<<The only way this process will be quick is if the polls and his fellow pols tell Clinton to resign. Who will be the Democratic Goldwater, to go to Clinton and say, "You've lost all support, and have to go, and I mean now"? >>
During Watergate, Republicans went to Nixon as you describe only after evidence emerged that Nixon was clearly guilty of at least many of the impeachable offenses alleged. The White House tapes were the smoking gun. Before that smoking gun, there was no Republican visit.
Unlike the current impeachment crisis, in Watergate virtually everyone in Congress agreed that if some of the more serious alleged impeachable offenses had indeed been committed by the President, they clearly did rise to an impeachable level. The charges included multiple instances of the President obstructing justice to cover up illegal efforts by his subordinates to subvert the election, and to make illegal use of Federal agencies (such as the IRS) to damage the President's enemies. So in Watergate the debate was all about did he do it? And how sure do we have to be? It was not about is this serious enough. When the smoking gun did indeed appear, yes, then some of his previous supports changed his mind. Of course. And Nixon resigned.
This is a very different situation. Most of the American public, and many legal scholars, do not think this alleged civil perjury, concerning only a consensual sexual affair, does not rise to an impeachable level.
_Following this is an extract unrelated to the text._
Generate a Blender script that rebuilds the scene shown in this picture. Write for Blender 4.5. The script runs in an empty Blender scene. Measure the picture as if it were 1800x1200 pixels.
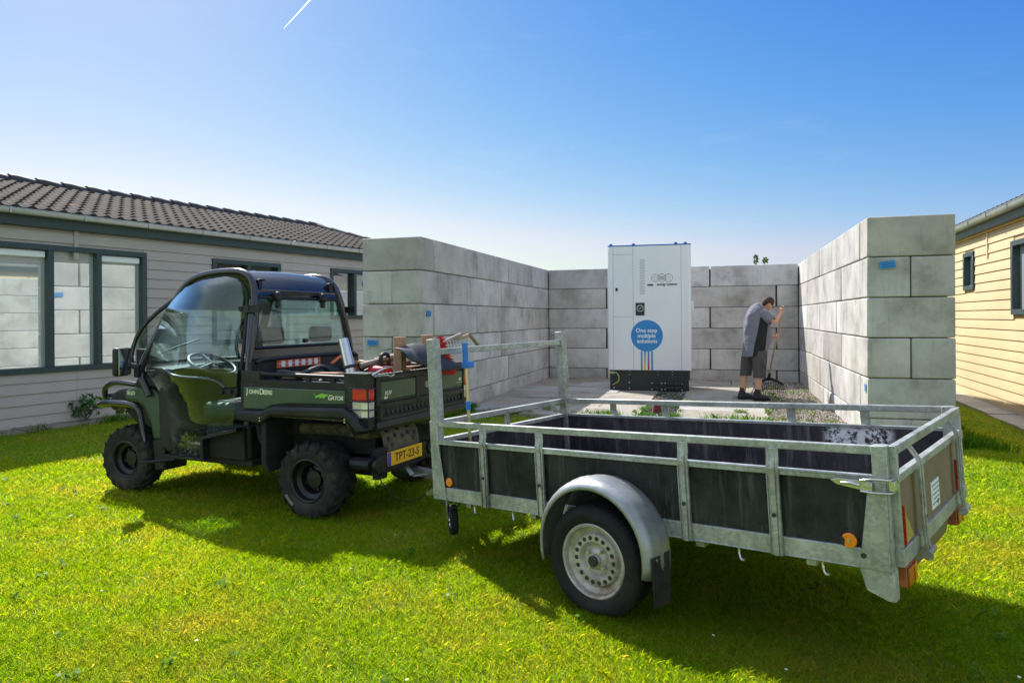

That it is not a High Crime and Misdemeanor.
Some at least of the facts are less in dispute here. But the import of the offense which can probably well established is very much in controversy. If it is impeachable, I think it is about the lowest threshold that could possibly be supported. And it think it should not be impeachable.
My central point is that the Constitution is very clear on one point. Not just any crime is impeachable. It has to be a serious one. And the constitution is very clear that the mere fact that the President is the one that commits the crime, does not automatically make the crime a High Crime. Otherwise, why the limitation? On the other hand, acts which by other people might not be so serious, if they constitute an abuse of the President's office, can be impeachable offenses under the Constitution. I think it is quite tortured to say that merely committing civil perjury to hide a politically damaging, but legal, sexual affair, is an abuse of office. Very tortured indeed.